Bunca amansız savaş ve barış mücadelesi verilirken, PKK militanlarının temel motivasyonu, Önder Apo’ya olan güven ve bağlılık oldu. Ateşlerin orta yerinde de olsa, gül bahçesinin ortasında da olsa bu sadakat, bu yoldaşlık değişmiyor. PKKliler çektikleri cefadan dolayı vefadan vazgeçen insanlar olmadılar hiçbir zaman. Bunu da Önder Apo’dan öğrendiler. Önder Apo ve militanları beraber cesaret ettiler, bu yüzden önlerine çıkan hiçbir engel için şikâyet etmediler. Cesaret eden, şikâyet etmez… Her koşulda mücadele eder. Bu ortak bir bilinçtir.

PKK’de önce ideolojik bilinç, ahlaki ilke, mütevazı duruş, siyasal olgunluk, eylem ve söylemde tutarlık gibi erdem ve ölçüler esas alınır. Bütün bu ölçüler kazanıldıktan sonra meşru savunma temelinde askeri yetkinliğe bakılır. Bilinçsiz, amaçsız ve kontrolsüz savaşçının PKK içinde yeri yoktur. PKK savaşçıları bütünlüklü özgürlük savaşçıları olarak kendilerini eğitir ve donatırlar. Sayın Murat Karayılan’ın da dediği gibi “PKK savaşçıları silah aşığı değildir.” PKK mücadele tarihi boyunca silahı araç olarak değil de amaç olarak gören bütün yaklaşımlar karşısında eleştiri ve tutum sahibi olmuştur. Bu anlamda Önder Apo’nun “Anlayışı bizim olmayanın eylemi de bizim değildir”, yine “Anlam ve hissin yaşattığı insan en güçlü insandır” sözleri bütün PKK savaşçıları için temel ölçüdür. Hemen hemen bütün PKK militanlarının günlük defterinin ilk sayfasında bu iki söz yazılıdır. Hiçbir partide önder ve militanları arasında birbirini bu denli hisseden, takip eden bir gerçekliğe rastlanamaz. İmralı’dan gelen her haberi dört gözle bekleyen, anladıklarını uygulamak için dişini tırnağına takarak çalışan PKK militanları 23 Şubat 2005 tarihinde İmralı’dan gelen aşağıdaki mesaj ile sadece bir dönemin değil, bütün mücadele seçeneklerinin nasıl ele alınması gerektiği konusunda iyice netleştiler.

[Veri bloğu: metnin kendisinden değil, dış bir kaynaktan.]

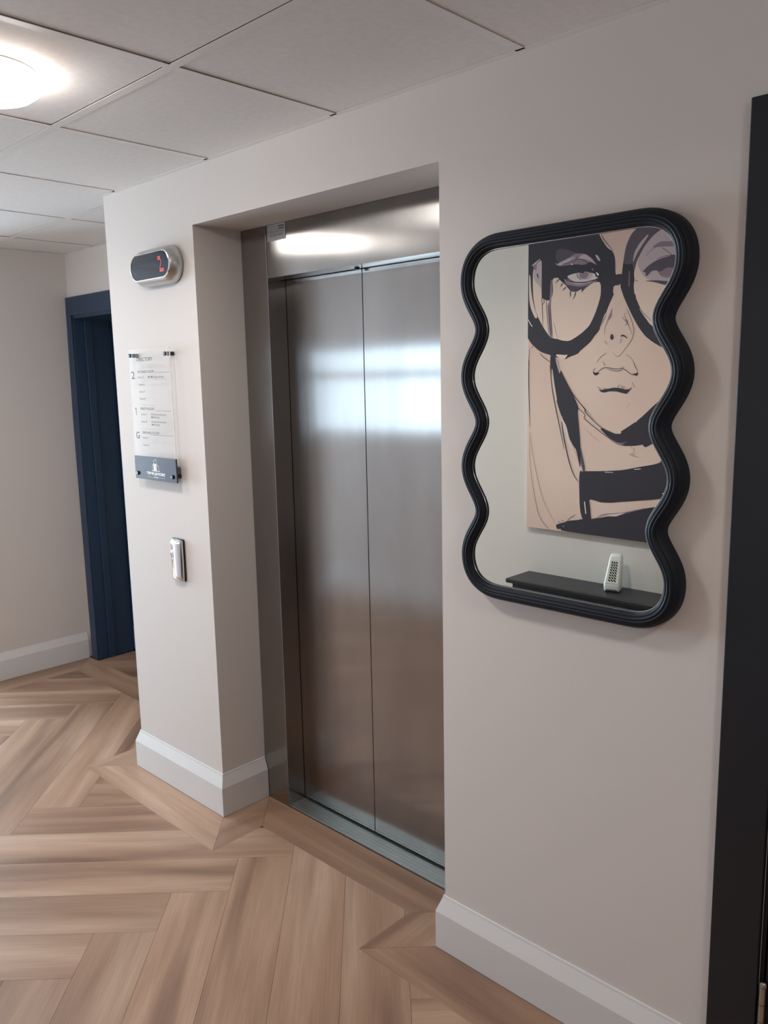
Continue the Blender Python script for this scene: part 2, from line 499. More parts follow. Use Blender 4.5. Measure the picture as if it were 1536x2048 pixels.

“Sonuç nasıl gelişirse gelişsin kabulümdür. Sonuç olarak demokratik uzlaşma ve barış çağrısında bulunuyorum. Yok, bunu tanımıyorsanız, sonuna kadar özgürlük savaşını veririz. Benim bu konuda söyleyeceklerim bitti. Bunu bol bol basın yayında verirsiniz. Televizyon işler. Halk da Avrupa müktesebatına uygun olarak serhildanlarla taleplerini dile getirir. Anadilimi istiyorum, okulumu ve kültürümü istiyorum der. Kanlı olmaması temennimdir. Savaş-barış anlayışımı geliştirdim. Günümüze kadar geldim. Bu konuda Savunmalarım, görüşlerim ortada, bol bol alıntı yaparsınız. Toplumsal özgürlük anlayışımı, Ortadoğu halklarının özgürlük savaşımını nasıl ele aldığımı Savunmamdan alıntılarla zenginleştirin.”

Netlik iyidir. Yerden bitme bazı generallerin muğlak ve karnından konuşan sesini dinlemekten daha iyidir. Gerçeği söylemeyi gururuna yedirmeyip “Savaşın başaranı yoktur” cümlesini sesli söylemeyi kâbus olarak algılayan Pirus zafer gazilerinin savaş naralarını dinlememek ve her anlamda netleşmek iyidir.